Well, I’m not with the phans and I’m not with the whingers. I actually don’t regret going (though I didn’t pay, so I might have felt differently if I’d coughed up the £67.50 my seat cost) though I wouldn’t go again. The show’s the problem; the production is the reason to go.

The truth is there isn’t much of a story – SPOILER WATCH – Phantom goes to NYC and sets up a freak show – anonymously invites Christine over to sing  (she needs the money as she’s now married to a drunken aristocrat) – her son turns out to be the Phantom’s – she dies. It’s spun out for 2.5 hours with another one of Ben Elton’s pathetic books, undistinguished lyrics from Glenn Slater and another dose of ALW’s mushy pop-opera music.

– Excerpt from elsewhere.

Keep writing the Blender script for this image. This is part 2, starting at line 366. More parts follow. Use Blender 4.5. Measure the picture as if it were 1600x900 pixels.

BUT the production and performances really are good, so there’s stuff to look and wonder at and singing and acting to admire. I wasn’t impressed by Sierra Boggess (the title song was the lowspot of the evening for me) but was hugely impressed by the Phantom’s understudy, Tam Mutu. The boy – Harry Child at the performance I saw – was terrific. Summer Strallen almost steals the show with her quick-change-almost-strip number. A big talent like Joseph Milsom is rather wasted in the rather underwritten role of Raoul.

The orchestrations are great and the 27-piece orchestra really does sound good. There is some nice music, though not enough – but it’s a lot better than Woman In White. Bob Crowley’s design with Jon Driscoll’s projections, Scott Penrose’s special effects and Paule Constable’s lighting are highly effective. The sound is amongst the best I’ve experienced in a musical. Director Jack O’Brien and choreographer Jerry Mitchell do their best with the material they’re given.

In the end, it proves yet again that ALW really does need a collaborator as good as Tim Rice; chairing a committee with Elton, Slater and Frederick Forsyth (!) just doesn’t produce a good show. So, a great production in search of a good show. You’re left to admire the talent on and off stage and in the orchestra pit.